For centuries, cod fed the world and built our nation. But today, the iconic American fisherman is caught in a perfect storm of foreign competition, erratic regulations and declining fish stocks. This film will reveal to consumers what they don’t know about where their fish comes from, who is catching it, and how it lands on their plate.
As scientists struggle to count fish, and conservationists attempt to save them, America’s oldest fishing community – Gloucester, Massachusetts is dying. Fishermen are losing their livelihood and even their homes. Last year, NOAA imposed a historic cut to the cod quota — a 78% catch reduction. Then, on Nov. 10, 2014 — the U.S. government closed the Gulf of Maine.

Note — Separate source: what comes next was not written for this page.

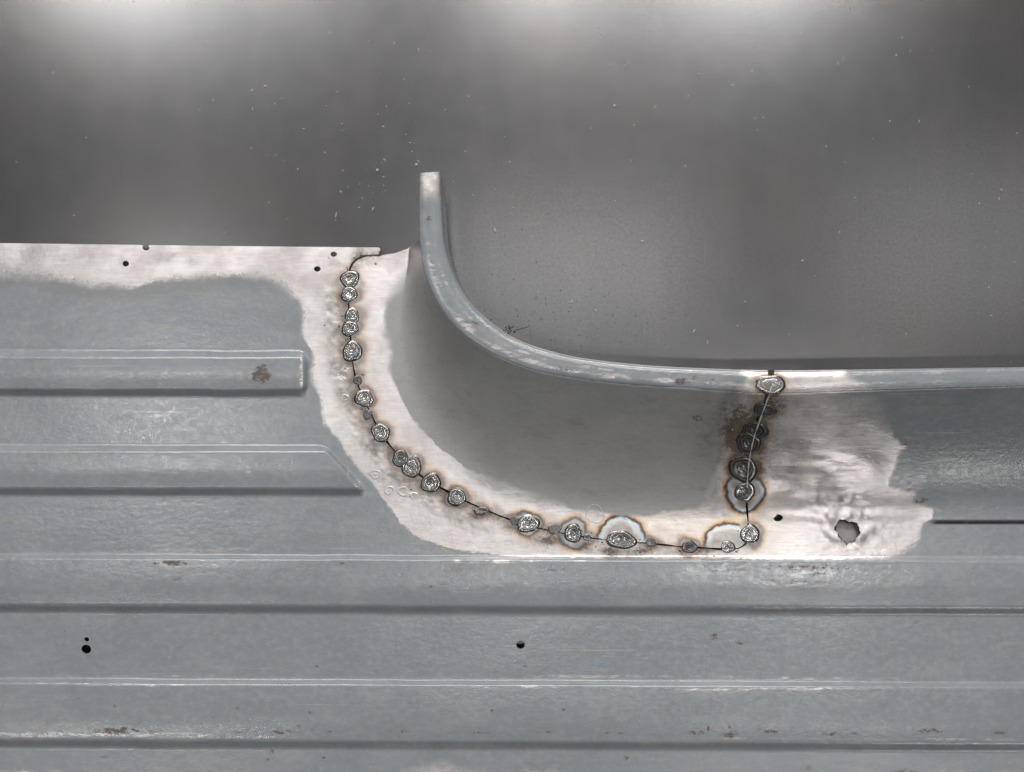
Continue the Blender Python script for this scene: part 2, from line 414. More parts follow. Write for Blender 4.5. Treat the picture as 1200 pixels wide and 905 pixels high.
def sheet_material(name, paint_a, paint_b, paint_rough):
    t = NT(name)
    co = t.coord()
    fine = t.noise(co, 1400, 4, .6)
    mid = t.noise(co, 260, 5, .62)
    big = t.noise(co, 30, 4, .55)
    streak = t.noise(t.coord((0.12, 1, 1)), 900, 4, .65)      # grinding marks run along the panel
    streak2 = t.noise(t.coord((0.10, 1, 1), 0.9), 700, 3, .6)
    # --- paint or bare metal
    sd = t.math('ADD', t.attr('bare_distance'), t.math('MULTIPLY', t.math('SUBTRACT', mid, .5), 4.5))
    bs = t.attr('bare_soft')
    bare = t.rng(sd, t.math('MULTIPLY', bs, -1.0), bs)
    wear_glint = t.math('MULTIPLY', t.attr('wear_glint'), t.rng(t.noise(t.coord((.25, 1, 1)), 420, 5, .75), .36, .66))
    wear_glint_f = t.rng(wear_glint, .12, .75)
    # --- paint colour
    pc = t.mix(t.rng(big, .3, .7), paint_a, paint_b)
    pc = t.mix(t.math('MULTIPLY', t.rng(mid, .45, .75), .22), pc, (0.36, 0.365, 0.36))
    pc = t.mix(t.math('MULTIPLY', t.rng(streak, .56, .72), .10), pc, (0.10, 0.105, 0.11))
    speck = t.rng(t.noise(co, 520, 2, .5), .735, .77)
    pc = t.mix(t.math('MULTIPLY', speck, .55), pc, (0.07, 0.055, 0.05))
    grain = t.noise(co, 750, 3, .8)
    pc = t.mix(t.rng(grain, .3, .7, 0, .20), pc, (0.19, 0.195, 0.20))
    blot = t.noise(t.coord((.4, 1, 1)), 75, 5, .7)
    pc = t.mix(t.rng(blot, .46, .70, 0, .26), pc, (0.36, 0.362, 0.36))
    hair = t.math('MAXIMUM', t.rng(t.noise(t.coord((.02, 1, 1), .12), 420, 2, .5), .70, .76), t.rng(t.noise(t.coord((.03, 1, 1), 1.2), 300, 2, .5), .73, .78))
    pc = t.mix(t.math('MULTIPLY', hair, .3), pc, (.52, .52, .52))
    pc = t.mix(t.math('MULTIPLY', t.attr('primer'), t.rng(mid, .2, .6, .1, .5)), pc, (0.21, 0.205, 0.2))
    dirt = t.math('MULTIPLY', t.rng(t.noise(t.coord((.5, 1, 1)), 120, 6, .7), .52, .76), .42)
    pc = t.mix(dirt, pc, (0.17, 0.155, 0.145))
    # --- bare colour
    cloud = t.noise(co, 55, 4, .6)
    bc = t.mix(t.rng(t.math('ADD', t.math('MULTIPLY', streak, .35), t.math('MULTIPLY', cloud, .65)), .32, .68), (0.70, 0.655, 0.65), (0.96, 0.915, 0.905))
    bc = t.mix(t.math('MULTIPLY', t.rng(mid, .5, .8), .35), bc, (0.58, 0.55, 0.54))
    straw = t.math('MULTIPLY', t.attr('straw'), t.rng(mid, .3, .7, .4, 1.0))
    bc = t.mix(t.math('MULTIPLY', straw, .55), bc, (0.86, 0.72, 0.52))
    hd = t.math('ADD', t.attr('heat_distance'), t.math('ADD', t.math('MULTIPLY', t.math('SUBTRACT', mid, .5), 5.0), t.math('MULTIPLY', t.math('SUBTRACT', t.noise(co, 110, 3, .6), .5), 10.0)))
    hf = t.rng(hd, -10.0, 22.0, smoothstep=False)
    px = lambda d: (d + 10.0) / 32.0
    tint2 = t.ramp(hf, [(0.0, (.30, .29, .28)), (px(-1.5), (.16, .15, .15)), (px(.4), (.22, .17, .13)), (px(1.6), (.36, .23, .14)), (px(4), (.62, .48, .34)), (px(9), (.76, .67, .57)), (px(14), (.82, .77, .75))])
    tint = t.ramp(hf, [(0.0, (.46, .44, .42)), (px(-5), (.74, .71, .69)), (px(-2.2), (.58, .70, .74)), (px(-.9), (.16, .22, .31)), (px(.6), (.09, .06, .08)),
                       (px(1.7), (.40, .20, .09)), (px(3.3), (.70, .47, .25)), (px(6.5), (.82, .70, .52)), (px(12), (.85, .79, .74))])
    tint = t.mix(t.attr('heat_arc'), tint2, tint)
    hk = t.math('MULTIPLY', t.math('MULTIPLY', t.attr('heat_strength'), t.mixf(t.attr('heat_arc'), t.rng(cloud, .3, .7, .5, 1.0), 1.0)), t.rng(hd, 1.5, 11.0, 1.0, 0.0))
    bc = t.mix(hk, bc, tint)
    dull = t.math('MULTIPLY', t.attr('dull'), t.rng(mid, .3, .65, .35, 1.0))
    bc = t.mix(t.math('MULTIPLY', dull, .85), bc, (0.19, 0.185, 0.178))
    # --- together
    bare_all = t.math('MAXIMUM', bare, t.math('MULTIPLY', wear_glint_f, .85))
    col = t.mix(bare_all, pc, bc)
    soot = t.math('MULTIPLY', t.attr('soot'), t.rng(t.noise(co, 500, 5, .7), .25, .7, .35, 1.15))
    sk = t.math('MINIMUM', t.math('MULTIPLY', soot, 1.6), .94)
    col = t.mix(sk, col, t.mix(t.rng(mid, .35, .65), (0.055, 0.04, 0.03), (0.11, 0.075, 0.05)))
    rn = t.rng(t.noise(t.coord((.6, 1, 1)), 420, 5, .8), .36, .66)
    rust = t.rng(t.math('MULTIPLY', t.attr('rust'), t.math('ADD', rn, .05)), .22, .46)
    col = t.mix(t.math('MULTIPLY', rust, .85), col, t.mix(fine, (0.06, 0.04, 0.035), (0.15, 0.10, 0.075)))
    col = t.mix(t.math('MULTIPLY', t.attr('overlap_shade'), t.rng(mid, .2, .5, .75, 1.0)), col, (0.025, 0.02, 0.035))
    t.link(col, t.b.inputs['Base Color'])
    nonmetal = t.math('MAXIMUM', t.math('MAXIMUM', sk, t.math('MULTIPLY', dull, .5)), t.math('MAXIMUM', rust, t.attr('overlap_shade')))
    t.link(t.math('MULTIPLY', t.math('MULTIPLY', bare_all, .90), t.math('SUBTRACT', 1.0, nonmetal, clamp=True)), t.b.inputs['Metallic'])
    rb = t.math('ADD', t.rng(cloud, .25, .75, .29, .42), t.math('MULTIPLY', dull, .12))
    rp = t.math('ADD', t.rng(mid, .3, .7, paint_rough - .06, paint_rough + .1), t.math('MULTIPLY', dirt, .3))
    t.link(t.mixf(t.math('MAXIMUM', t.attr('overlap_shade'), rust), t.mixf(bare_all, rp, rb), .85), t.b.inputs['Roughness'])
    # --- relief
    vor = t.n('ShaderNodeTexVoronoi', feature='F1')
    t.link(co, vor.inputs['Vector'])
    vor.inputs['Scale'].default_value = 290
    vor.inputs['Randomness'].default_value = 1.0
    ring = t.rng(t.math('ABSOLUTE', t.math('SUBTRACT', vor.outputs['Distance'], .34)), .0, .13, 1.0, 0.0)
    pit = t.math('MULTIPLY', ring, t.rng(t.attr('pits'), .15, .6))
    pebble = t.noise(t.coord((.55, 1, 1)), 330, 3, .6)
    nb = t.bump(mid, .00035, .3)
    nb = t.bump(pebble, .00035, .30, nb)
    t.b.inputs['Specular IOR Level'].default_value = .65
    nb = t.bump(fine, .00012, .35, nb)
    nb = t.bump(t.math('ADD', streak, t.math('MULTIPLY', streak2, .5)), .00022, t.math('MULTIPLY', bare_all, .22), nb)
    nb = t.bump(pit, .0003, .3, nb)
    nb = t.bump(bare, .00012, .6, nb)
    t.link(nb, t.b.inputs['Normal'])
    return t.m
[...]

FISH & MEN explores the forces threatening our commercial fishing industry and depicts how our choices as consumers impact markets and drive change. Finally, we hope the solutions featured in this film will spark a movement to improve food safety, save jobs and protect the marine environment.
We will take our audience on a global journey. Preserving species, thriving fishermen, and feeding the world are all possible. This film spells out to consumers where their fish comes from, who is catching it, and how it lands on their plate. But it goes even further. To show how and why we must change the way we currently supply seafood in the United States today.
The Problems
“We’re only willing to eat a certain number of species. And so what we’ve done is create an entire irrational economy that’s based on demand instead of what the oceans can sustainably supply.”
– Barton Seaver
Chef, Author, and Director of Sustainable Seafood at Harvard University School of Public Health
The hidden story no one is talking about
Cheap imported fish continues to flood U.S. markets. In fact, 91% of the seafood Americans eat is imported — and only 1% is inspected by the FDA. Even in coastal towns, fish fed to schoolchildren and consumed in most restaurants is imported from thousands of miles away, frozen and thawed. Meanwhile, the bounty of healthy fish that might be sustainably fished from the thousands of miles of pristine coastline of the United States is being suppressed.
The Solutions
Great models already exist.
In Iceland and Norway, cod has been brought back from the brink of collapse. Models built upon innovation, collaboration and an entrepreneurial spirit are spawning new opportunities where a “more from less” approach means efficiency and profitability. Here in the U.S., forward-thinking fishermen are working with sustainbly-minded celebrity chefs in New York and Los Angeles to form business partnerships that bring locally harvested seafood direct to restaurants and consumers, reducing the supply chain and sparking a new model for the future. New frontiers in aquaculture promise environmentally sustainable food and jobs. Public health safety by harvesting the abundantly available domestic fish, along with improvements in the regulation of imported seafood by increasing inspections, enacting traceability requirements and implementing consistent sustainability standards.
Aquapod™ Net Pens by Steve Page of Ocean Farm Technologies Inc.
This film is about learning what is, and how things ought to be and can be, with enough consumer awareness and enough political will. This film is urgently needed to spark a long overdue national conversation and change fish consumption in the United States.